→ **What is asked**
Among the records that follow, set down only the lines from the one containing "Generate a Blender" to the one containing "R = math.radians", both included, exactly.

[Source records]
★ ★ ★ ★ ★ ★ ★
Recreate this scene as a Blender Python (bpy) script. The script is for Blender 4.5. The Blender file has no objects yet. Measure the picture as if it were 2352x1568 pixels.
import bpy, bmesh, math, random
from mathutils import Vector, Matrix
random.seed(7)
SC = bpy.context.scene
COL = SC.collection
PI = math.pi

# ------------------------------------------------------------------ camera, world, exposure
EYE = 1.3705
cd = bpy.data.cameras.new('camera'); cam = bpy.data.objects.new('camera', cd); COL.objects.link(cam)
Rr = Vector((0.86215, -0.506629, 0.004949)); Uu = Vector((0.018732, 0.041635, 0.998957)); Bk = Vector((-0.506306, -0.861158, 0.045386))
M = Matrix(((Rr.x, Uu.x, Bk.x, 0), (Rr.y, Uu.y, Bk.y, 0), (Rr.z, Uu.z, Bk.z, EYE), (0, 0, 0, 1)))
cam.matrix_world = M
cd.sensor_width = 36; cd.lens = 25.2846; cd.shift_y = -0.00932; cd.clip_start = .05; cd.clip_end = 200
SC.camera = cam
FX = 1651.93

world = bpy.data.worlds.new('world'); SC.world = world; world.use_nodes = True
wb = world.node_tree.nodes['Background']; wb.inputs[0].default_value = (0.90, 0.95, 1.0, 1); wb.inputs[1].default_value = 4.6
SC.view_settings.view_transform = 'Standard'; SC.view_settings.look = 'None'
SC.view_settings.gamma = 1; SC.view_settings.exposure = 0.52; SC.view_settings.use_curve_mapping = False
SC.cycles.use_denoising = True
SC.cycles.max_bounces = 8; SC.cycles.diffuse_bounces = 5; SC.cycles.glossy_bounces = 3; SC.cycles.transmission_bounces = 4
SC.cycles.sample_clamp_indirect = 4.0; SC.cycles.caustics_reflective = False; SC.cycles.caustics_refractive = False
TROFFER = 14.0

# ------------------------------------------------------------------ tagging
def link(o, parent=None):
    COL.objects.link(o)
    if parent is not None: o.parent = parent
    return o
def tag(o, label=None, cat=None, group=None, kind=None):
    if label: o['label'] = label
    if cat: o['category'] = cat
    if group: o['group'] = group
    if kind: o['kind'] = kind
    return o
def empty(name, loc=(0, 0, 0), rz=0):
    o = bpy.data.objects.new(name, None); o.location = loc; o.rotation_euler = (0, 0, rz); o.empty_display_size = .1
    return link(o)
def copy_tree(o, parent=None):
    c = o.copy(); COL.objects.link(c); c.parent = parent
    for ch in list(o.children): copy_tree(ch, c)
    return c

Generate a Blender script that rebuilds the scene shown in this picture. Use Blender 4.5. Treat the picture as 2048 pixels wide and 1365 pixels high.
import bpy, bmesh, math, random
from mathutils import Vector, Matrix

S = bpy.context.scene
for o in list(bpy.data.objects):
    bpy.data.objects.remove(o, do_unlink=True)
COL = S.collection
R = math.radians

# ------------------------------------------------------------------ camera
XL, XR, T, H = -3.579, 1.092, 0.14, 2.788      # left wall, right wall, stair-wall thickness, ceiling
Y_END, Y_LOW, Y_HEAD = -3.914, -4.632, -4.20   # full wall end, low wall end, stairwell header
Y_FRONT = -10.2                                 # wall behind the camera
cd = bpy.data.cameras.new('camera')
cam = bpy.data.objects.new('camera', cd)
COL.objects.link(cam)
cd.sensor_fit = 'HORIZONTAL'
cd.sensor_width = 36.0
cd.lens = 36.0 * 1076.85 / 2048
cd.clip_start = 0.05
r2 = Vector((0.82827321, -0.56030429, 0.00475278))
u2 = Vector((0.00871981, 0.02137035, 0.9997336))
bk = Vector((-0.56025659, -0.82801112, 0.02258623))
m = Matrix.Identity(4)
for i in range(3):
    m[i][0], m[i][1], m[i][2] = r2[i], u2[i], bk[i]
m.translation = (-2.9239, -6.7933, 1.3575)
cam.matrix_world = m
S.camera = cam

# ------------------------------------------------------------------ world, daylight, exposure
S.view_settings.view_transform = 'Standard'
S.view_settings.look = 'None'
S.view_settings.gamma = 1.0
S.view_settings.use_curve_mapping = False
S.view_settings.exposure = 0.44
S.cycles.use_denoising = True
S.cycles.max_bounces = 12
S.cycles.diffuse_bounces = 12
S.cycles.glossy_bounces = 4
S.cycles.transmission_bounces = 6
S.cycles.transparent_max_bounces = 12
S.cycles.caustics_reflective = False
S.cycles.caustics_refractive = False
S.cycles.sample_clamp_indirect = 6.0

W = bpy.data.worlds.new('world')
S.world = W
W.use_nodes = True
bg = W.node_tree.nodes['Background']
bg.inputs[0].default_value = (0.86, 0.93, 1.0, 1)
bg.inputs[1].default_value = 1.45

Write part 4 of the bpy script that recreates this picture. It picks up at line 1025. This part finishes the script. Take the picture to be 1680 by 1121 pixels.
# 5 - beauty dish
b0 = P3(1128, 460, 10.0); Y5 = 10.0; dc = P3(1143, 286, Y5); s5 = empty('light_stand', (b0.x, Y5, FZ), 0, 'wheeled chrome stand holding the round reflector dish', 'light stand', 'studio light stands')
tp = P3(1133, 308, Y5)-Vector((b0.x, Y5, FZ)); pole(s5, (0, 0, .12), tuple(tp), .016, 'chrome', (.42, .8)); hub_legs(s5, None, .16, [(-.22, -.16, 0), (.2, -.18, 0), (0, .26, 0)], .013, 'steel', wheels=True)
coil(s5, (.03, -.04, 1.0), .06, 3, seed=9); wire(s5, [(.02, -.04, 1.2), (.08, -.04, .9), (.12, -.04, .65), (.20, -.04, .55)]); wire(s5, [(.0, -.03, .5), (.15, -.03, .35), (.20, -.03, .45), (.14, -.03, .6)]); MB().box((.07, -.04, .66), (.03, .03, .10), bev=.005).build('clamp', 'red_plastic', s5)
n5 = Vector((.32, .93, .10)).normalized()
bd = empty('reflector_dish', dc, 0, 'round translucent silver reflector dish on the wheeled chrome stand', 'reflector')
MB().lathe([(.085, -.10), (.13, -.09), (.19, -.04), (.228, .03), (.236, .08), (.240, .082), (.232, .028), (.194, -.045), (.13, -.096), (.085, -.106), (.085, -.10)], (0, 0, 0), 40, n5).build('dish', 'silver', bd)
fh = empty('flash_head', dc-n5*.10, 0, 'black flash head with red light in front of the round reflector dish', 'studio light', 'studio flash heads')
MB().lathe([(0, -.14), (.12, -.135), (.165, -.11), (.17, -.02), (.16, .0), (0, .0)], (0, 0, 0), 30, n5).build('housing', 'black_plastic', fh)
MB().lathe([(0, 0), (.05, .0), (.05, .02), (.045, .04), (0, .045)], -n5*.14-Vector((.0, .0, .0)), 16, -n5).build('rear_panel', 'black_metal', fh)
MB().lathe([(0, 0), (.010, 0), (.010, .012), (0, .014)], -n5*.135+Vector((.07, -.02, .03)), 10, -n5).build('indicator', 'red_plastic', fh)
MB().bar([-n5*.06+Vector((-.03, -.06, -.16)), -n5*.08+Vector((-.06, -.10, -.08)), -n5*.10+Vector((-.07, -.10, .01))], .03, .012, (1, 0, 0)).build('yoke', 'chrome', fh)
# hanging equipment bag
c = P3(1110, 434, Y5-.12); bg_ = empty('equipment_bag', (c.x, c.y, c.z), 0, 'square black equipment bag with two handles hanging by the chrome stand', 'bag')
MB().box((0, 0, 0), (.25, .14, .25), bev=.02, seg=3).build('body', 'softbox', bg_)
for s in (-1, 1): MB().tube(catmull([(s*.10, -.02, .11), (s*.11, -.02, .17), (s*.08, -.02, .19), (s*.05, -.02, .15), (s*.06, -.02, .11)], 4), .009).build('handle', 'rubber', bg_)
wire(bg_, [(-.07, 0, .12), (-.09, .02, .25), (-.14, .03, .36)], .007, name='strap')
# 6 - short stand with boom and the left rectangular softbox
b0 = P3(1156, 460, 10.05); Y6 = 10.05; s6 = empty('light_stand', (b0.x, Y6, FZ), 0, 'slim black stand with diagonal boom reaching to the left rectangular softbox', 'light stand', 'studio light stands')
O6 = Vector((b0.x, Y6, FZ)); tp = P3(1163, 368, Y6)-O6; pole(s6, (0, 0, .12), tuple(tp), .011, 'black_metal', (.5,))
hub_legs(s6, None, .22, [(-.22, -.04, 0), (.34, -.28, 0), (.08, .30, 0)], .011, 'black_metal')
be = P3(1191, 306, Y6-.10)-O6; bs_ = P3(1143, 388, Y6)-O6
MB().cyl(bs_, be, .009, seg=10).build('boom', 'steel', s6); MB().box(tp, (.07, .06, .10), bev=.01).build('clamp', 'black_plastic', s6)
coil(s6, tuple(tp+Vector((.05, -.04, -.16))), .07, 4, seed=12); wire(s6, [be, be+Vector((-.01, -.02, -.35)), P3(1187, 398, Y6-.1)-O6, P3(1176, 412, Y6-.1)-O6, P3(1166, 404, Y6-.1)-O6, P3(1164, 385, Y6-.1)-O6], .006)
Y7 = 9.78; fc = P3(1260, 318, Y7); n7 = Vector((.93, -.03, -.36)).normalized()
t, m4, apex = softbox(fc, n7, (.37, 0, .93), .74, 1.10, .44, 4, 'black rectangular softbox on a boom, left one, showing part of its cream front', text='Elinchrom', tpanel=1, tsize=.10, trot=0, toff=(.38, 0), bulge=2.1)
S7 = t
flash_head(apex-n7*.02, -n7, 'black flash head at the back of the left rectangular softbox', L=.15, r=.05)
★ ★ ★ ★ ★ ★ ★
→ **Reply**
Generate a Blender script that rebuilds the scene shown in this picture. Use Blender 4.5. Treat the picture as 2048 pixels wide and 1365 pixels high.
import bpy, bmesh, math, random
from mathutils import Vector, Matrix

S = bpy.context.scene
for o in list(bpy.data.objects):
    bpy.data.objects.remove(o, do_unlink=True)
COL = S.collection
R = math.radians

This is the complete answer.